#### [YOUR TASK]
Copy every line of the entries that includes the word "follow".

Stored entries
——

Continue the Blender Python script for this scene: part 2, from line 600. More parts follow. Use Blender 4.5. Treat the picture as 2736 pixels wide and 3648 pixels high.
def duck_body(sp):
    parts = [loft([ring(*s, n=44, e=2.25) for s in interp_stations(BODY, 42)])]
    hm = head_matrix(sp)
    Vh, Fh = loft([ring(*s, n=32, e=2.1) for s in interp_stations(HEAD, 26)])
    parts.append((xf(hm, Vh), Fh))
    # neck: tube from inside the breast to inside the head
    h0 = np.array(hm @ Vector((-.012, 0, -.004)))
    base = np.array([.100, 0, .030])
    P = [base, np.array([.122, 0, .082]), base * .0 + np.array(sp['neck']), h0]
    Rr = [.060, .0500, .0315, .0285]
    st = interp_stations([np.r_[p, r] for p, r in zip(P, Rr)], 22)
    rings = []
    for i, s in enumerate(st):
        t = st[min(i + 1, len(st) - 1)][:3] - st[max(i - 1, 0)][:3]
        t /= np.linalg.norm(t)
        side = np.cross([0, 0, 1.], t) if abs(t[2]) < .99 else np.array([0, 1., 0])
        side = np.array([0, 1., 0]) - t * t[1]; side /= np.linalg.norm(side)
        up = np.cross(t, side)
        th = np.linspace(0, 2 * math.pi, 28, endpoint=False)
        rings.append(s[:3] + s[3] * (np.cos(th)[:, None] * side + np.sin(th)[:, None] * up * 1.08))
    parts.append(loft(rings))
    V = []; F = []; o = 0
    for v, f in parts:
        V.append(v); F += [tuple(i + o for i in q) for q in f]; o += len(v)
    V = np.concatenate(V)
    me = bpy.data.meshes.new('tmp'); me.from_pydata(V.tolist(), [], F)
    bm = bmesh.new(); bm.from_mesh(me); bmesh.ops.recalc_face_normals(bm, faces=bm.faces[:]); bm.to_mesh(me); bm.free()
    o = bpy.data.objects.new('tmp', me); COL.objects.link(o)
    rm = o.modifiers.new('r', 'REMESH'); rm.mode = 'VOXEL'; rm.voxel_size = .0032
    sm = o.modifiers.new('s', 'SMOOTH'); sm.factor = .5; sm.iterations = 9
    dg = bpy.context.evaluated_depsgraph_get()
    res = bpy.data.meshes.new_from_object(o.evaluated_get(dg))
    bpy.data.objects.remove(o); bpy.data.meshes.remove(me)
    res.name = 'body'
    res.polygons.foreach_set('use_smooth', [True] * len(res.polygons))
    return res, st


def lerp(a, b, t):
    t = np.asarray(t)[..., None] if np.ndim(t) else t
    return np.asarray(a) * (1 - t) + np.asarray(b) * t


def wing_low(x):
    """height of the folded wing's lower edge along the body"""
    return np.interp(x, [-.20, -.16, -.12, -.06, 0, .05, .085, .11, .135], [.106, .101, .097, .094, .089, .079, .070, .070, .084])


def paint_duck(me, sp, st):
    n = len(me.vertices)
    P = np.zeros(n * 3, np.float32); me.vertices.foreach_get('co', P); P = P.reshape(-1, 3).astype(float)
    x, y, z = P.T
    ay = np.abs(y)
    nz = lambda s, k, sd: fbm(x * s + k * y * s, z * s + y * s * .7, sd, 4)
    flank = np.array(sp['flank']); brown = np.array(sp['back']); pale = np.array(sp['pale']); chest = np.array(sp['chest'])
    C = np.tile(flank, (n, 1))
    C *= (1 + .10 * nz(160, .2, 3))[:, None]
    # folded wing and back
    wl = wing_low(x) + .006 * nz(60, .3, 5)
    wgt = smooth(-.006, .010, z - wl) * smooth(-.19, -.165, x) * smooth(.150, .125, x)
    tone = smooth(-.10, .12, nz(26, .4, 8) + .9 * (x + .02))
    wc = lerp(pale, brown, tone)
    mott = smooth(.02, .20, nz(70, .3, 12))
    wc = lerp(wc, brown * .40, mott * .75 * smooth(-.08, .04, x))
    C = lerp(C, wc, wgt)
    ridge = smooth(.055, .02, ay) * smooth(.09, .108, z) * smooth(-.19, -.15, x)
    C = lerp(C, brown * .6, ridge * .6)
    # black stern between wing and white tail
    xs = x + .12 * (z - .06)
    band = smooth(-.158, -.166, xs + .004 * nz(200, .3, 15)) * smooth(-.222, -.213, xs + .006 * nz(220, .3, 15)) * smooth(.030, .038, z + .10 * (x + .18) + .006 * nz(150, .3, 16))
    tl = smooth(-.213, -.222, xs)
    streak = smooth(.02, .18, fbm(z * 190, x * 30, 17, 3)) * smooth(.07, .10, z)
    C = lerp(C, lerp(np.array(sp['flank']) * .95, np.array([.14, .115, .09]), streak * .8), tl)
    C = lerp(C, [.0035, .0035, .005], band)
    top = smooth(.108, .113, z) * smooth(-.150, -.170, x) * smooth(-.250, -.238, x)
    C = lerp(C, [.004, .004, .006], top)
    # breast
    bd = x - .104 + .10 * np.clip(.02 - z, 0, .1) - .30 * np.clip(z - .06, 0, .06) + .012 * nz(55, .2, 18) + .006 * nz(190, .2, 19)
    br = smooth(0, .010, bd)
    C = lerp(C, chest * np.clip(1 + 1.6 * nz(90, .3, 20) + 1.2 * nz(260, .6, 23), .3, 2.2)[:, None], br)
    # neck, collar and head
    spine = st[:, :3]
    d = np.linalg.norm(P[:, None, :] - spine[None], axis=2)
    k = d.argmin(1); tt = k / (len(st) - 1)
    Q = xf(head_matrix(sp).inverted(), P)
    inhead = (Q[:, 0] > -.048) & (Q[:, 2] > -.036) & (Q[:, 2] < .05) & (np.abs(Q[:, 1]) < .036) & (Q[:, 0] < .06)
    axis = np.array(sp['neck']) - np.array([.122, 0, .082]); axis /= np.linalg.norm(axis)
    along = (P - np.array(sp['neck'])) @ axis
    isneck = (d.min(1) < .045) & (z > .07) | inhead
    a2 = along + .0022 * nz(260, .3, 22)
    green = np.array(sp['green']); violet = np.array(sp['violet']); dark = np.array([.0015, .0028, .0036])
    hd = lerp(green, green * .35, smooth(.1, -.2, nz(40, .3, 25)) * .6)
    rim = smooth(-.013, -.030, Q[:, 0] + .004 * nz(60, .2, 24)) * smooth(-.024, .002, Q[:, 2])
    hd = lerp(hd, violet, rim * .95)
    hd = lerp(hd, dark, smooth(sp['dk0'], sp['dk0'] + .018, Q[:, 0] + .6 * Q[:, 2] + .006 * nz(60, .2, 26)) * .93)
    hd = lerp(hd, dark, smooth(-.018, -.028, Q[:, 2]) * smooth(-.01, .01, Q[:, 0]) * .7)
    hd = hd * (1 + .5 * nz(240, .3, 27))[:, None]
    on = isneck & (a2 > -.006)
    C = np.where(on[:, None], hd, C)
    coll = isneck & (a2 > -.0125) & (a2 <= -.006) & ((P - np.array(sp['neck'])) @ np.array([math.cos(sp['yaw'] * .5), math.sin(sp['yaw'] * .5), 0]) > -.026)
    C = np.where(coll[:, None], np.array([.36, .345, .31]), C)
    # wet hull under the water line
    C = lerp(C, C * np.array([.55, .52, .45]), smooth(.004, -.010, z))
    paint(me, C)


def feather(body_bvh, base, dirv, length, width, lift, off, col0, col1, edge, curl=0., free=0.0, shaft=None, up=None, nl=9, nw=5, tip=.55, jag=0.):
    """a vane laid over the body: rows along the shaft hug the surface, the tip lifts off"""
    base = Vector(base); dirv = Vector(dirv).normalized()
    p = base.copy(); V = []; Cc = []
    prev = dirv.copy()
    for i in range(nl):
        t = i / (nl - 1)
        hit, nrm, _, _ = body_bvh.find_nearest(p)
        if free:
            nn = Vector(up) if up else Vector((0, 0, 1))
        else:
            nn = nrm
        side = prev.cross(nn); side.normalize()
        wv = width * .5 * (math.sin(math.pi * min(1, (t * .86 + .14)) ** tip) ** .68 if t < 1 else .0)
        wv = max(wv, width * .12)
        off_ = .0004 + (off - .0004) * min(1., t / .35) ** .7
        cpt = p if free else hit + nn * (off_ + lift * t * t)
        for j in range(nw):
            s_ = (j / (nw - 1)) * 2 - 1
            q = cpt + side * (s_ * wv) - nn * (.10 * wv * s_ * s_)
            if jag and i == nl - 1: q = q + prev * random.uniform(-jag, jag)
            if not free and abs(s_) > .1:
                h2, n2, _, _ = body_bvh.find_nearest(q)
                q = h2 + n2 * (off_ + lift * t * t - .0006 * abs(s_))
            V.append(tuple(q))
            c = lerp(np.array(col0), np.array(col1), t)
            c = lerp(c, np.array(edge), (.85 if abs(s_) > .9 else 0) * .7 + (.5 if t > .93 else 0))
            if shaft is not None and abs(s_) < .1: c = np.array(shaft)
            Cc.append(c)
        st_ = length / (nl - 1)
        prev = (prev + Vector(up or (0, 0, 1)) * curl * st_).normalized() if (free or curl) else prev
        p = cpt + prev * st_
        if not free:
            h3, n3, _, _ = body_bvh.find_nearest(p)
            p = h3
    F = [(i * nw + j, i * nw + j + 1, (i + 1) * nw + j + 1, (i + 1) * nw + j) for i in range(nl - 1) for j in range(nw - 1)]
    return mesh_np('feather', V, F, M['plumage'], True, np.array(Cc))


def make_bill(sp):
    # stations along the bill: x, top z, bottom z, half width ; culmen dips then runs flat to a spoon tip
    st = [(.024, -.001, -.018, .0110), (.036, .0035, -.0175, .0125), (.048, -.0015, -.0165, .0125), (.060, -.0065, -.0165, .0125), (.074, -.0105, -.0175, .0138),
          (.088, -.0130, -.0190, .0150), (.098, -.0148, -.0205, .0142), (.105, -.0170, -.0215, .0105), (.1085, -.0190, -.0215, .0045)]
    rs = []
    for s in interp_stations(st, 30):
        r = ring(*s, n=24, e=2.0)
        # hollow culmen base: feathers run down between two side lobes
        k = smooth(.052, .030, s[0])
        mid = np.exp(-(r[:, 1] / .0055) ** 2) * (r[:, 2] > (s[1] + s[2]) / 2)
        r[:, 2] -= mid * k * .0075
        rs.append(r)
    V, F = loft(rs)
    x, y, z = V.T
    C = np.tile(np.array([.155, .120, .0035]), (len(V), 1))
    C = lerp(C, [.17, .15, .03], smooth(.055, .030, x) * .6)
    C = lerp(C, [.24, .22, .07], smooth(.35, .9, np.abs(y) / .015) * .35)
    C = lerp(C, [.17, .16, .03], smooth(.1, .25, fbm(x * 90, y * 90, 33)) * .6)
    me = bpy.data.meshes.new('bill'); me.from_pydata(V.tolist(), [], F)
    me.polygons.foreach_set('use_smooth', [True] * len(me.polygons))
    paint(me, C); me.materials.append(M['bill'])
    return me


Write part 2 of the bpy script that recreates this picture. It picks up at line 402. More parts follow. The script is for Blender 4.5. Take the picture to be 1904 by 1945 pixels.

——

#### [RESPONSE FOR THIS EXERCISE]
Continue the Blender Python script for this scene: part 2, from line 600. More parts follow. Use Blender 4.5. Treat the picture as 2736 pixels wide and 3648 pixels high.
Write part 2 of the bpy script that recreates this picture. It picks up at line 402. More parts follow. The script is for Blender 4.5. Take the picture to be 1904 by 1945 pixels.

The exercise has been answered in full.